On April 24, 2001, all cases brought by Frederick Rizzolo against Kennedy, Barrier, the Tribune, and myself were consolidated into Judge Saitta's court. Meanwhile, the Fau case also remained on Judge Saitta's docket. According to another District Court judge, her acceptance of so many cases involving the same litigant is highly unusual but not prohibited.

In a September 12, 2001, Editorial, the Las Vegas Tribune called for Judge Saitta to recuse from all cases involving this newspaper citing Cannon 2 of the NEVADA CODE OF JUDICIAL CONDUCT which states: "A judge shall avoid impropriety and the appearance of impropriety in all of the judge's activities." She again refused.

Another case involving Rizzolo, the first to be randomly assigned to another judge, involved the September 20, 2001, beating of Kansas tourist Kirk Henry who was rendered a paraplegic after an encounter with Crazy Horse Too bouncers. In March, Rizzolo's attorneys also asked Judge Saitta to disallow mention of this incident if and when the Fau case goes to trial in her court.

Henry will be represented by attorney Donald Campbell in the court of Judge Jeffery Sobel.

Frederick Rizzolo is a generous political campaign contributor who donates between $75,000 and $100,000 per year to candidates for judicial positions, city council, county commission, and district attorney. Rizzolo was one of the four biggest financial contributors to Judge Saitta's previous campaign.

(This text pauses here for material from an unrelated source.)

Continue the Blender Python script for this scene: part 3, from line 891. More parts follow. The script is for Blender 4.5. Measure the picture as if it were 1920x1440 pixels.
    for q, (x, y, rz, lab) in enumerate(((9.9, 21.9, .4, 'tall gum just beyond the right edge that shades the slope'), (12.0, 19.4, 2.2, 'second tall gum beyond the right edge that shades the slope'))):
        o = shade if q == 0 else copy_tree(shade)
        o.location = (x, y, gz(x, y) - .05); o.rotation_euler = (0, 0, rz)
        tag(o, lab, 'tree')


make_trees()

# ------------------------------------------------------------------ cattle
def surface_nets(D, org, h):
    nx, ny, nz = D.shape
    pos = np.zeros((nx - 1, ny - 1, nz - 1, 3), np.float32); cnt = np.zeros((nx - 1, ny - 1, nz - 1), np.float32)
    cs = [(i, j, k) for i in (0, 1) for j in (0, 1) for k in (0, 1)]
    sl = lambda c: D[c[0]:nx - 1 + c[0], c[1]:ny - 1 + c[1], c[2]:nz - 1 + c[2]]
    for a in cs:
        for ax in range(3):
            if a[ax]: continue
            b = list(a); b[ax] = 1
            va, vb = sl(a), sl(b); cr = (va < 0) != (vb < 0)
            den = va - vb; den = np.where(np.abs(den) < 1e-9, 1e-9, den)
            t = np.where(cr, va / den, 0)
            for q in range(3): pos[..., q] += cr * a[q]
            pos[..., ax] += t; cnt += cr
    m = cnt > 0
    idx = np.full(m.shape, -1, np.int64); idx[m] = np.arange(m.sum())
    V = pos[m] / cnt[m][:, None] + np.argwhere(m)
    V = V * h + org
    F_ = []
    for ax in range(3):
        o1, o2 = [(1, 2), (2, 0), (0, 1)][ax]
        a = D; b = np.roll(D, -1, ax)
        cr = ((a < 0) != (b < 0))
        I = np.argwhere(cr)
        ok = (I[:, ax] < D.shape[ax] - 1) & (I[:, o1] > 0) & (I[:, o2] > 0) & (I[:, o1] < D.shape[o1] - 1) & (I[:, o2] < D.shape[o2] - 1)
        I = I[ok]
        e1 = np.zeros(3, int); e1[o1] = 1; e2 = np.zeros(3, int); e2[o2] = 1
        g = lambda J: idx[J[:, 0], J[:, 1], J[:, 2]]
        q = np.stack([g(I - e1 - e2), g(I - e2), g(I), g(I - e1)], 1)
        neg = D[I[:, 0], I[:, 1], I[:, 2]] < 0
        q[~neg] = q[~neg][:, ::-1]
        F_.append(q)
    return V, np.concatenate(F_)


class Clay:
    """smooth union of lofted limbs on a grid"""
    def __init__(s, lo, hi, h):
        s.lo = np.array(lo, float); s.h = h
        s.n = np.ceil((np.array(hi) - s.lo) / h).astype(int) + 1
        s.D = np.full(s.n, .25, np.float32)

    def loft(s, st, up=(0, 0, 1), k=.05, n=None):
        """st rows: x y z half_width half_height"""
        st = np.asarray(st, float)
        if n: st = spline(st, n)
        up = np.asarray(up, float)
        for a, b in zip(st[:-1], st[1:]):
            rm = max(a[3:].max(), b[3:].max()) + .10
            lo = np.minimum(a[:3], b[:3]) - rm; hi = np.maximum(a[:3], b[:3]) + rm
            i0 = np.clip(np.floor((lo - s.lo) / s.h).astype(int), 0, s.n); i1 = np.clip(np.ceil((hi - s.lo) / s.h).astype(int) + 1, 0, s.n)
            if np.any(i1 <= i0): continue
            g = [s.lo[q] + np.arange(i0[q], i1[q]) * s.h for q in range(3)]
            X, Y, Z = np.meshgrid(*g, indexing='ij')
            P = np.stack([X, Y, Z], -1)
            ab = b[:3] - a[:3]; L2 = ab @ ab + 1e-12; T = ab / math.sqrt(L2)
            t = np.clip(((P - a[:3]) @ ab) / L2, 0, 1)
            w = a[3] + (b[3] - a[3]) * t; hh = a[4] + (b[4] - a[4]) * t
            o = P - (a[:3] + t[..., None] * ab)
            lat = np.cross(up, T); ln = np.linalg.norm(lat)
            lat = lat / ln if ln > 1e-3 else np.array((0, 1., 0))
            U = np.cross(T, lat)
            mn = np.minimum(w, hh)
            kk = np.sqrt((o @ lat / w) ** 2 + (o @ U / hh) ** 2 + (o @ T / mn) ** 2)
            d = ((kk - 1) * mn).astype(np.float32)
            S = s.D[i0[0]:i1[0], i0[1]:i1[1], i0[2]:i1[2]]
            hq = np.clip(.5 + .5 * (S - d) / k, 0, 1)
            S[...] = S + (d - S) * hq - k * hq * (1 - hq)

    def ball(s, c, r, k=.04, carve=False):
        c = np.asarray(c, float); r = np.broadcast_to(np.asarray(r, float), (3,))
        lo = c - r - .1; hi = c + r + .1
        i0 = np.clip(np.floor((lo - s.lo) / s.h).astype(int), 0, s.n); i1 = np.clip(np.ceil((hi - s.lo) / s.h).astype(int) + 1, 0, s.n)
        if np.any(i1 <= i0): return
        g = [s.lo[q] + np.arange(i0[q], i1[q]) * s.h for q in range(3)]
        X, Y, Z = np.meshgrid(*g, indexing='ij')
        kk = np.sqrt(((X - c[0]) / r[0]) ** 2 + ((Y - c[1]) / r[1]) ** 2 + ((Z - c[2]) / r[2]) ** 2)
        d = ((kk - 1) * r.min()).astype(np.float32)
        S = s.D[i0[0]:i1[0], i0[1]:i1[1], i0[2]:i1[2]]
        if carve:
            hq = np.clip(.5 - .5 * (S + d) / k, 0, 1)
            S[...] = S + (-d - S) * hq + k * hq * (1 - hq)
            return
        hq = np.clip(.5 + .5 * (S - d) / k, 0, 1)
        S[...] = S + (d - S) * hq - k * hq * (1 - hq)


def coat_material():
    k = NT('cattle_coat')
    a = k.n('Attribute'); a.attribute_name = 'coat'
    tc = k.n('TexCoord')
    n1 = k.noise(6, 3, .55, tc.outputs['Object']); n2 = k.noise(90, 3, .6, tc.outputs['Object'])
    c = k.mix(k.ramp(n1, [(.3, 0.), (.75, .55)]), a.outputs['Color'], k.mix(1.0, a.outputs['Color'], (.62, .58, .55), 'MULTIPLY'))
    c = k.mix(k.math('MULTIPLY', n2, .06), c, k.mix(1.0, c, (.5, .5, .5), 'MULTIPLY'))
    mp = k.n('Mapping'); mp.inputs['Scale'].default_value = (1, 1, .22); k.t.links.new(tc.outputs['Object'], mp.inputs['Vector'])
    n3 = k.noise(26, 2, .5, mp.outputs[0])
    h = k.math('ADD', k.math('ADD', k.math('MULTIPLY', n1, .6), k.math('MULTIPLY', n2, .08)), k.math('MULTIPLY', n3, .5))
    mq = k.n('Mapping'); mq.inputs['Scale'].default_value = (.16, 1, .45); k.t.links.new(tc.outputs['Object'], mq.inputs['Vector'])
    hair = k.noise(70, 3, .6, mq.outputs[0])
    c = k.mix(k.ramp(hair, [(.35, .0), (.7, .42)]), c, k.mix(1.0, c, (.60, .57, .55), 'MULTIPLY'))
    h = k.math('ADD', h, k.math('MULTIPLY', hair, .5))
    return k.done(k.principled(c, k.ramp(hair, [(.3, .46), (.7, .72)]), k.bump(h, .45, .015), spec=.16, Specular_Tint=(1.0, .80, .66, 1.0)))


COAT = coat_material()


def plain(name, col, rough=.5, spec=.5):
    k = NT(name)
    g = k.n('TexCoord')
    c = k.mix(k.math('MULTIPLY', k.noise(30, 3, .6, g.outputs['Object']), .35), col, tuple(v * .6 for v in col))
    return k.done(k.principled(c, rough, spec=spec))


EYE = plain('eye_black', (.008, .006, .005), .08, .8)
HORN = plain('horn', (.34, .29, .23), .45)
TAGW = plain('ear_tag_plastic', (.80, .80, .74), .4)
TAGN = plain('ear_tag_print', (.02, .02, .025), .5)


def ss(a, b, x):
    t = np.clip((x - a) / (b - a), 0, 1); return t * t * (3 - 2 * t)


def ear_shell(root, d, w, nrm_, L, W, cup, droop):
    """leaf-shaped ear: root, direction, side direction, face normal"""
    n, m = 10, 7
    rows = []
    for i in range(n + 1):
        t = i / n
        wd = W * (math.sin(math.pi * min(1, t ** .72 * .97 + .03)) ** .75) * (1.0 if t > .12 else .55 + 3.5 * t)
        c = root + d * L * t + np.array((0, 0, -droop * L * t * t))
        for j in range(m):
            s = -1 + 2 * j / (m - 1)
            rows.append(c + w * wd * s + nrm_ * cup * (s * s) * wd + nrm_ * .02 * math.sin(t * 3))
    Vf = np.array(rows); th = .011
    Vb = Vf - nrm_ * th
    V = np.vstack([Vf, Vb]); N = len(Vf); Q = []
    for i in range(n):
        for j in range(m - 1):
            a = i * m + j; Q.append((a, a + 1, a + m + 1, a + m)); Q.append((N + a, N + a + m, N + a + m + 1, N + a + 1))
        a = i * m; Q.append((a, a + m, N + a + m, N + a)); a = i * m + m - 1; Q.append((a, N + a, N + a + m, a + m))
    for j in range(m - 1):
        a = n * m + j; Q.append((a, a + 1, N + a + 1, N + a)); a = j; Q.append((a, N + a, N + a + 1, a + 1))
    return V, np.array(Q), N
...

Steve Miller, as a former Las Vegas City Councilman, was the author and sponsor of the Las Vegas Ethics in Government Law. Visit his website at:

Editor’s note: Late Friday afternoon, Judge Saitta suddenly removed herself from the four Defamation cases cited above. However, she held tight to the Wrongful Death civil action brought by the family of Scott David Fau. Her recusal from only the least important of the five cases involving her biggest campaign contributor appear on the surface to be based on this newspaper’s criticism of her clinging to so many court actions involving the same litigant. This newspaper believes that Mr. Rizzolo stands to gain the most from Judge Saitta remaining on the Fau case, therefore Judge Saitta’s transparent recusals from his baseless Defamation actions help to confirm our suspicion that she has been seriously compromised and, more than ever, should distance herself from ALL cases involving Mr. Rizzolo. Since her recusals incredulously came on the eve of the Tribune going to press, we feel that she was informed in advance of Mr. Miller’s column. Her act of partial recusal does not impress us, and this newspaper continues to adamantly demand that Judge Saitta do the honorable thing and step down from the Fau case. Judge Nancy M. Saitta has obviously tried to obstruct this important case at every opportunity. An impartial judge must immediately be assigned so that a trial can be scheduled and justice rendered before any more persons are maimed or killed.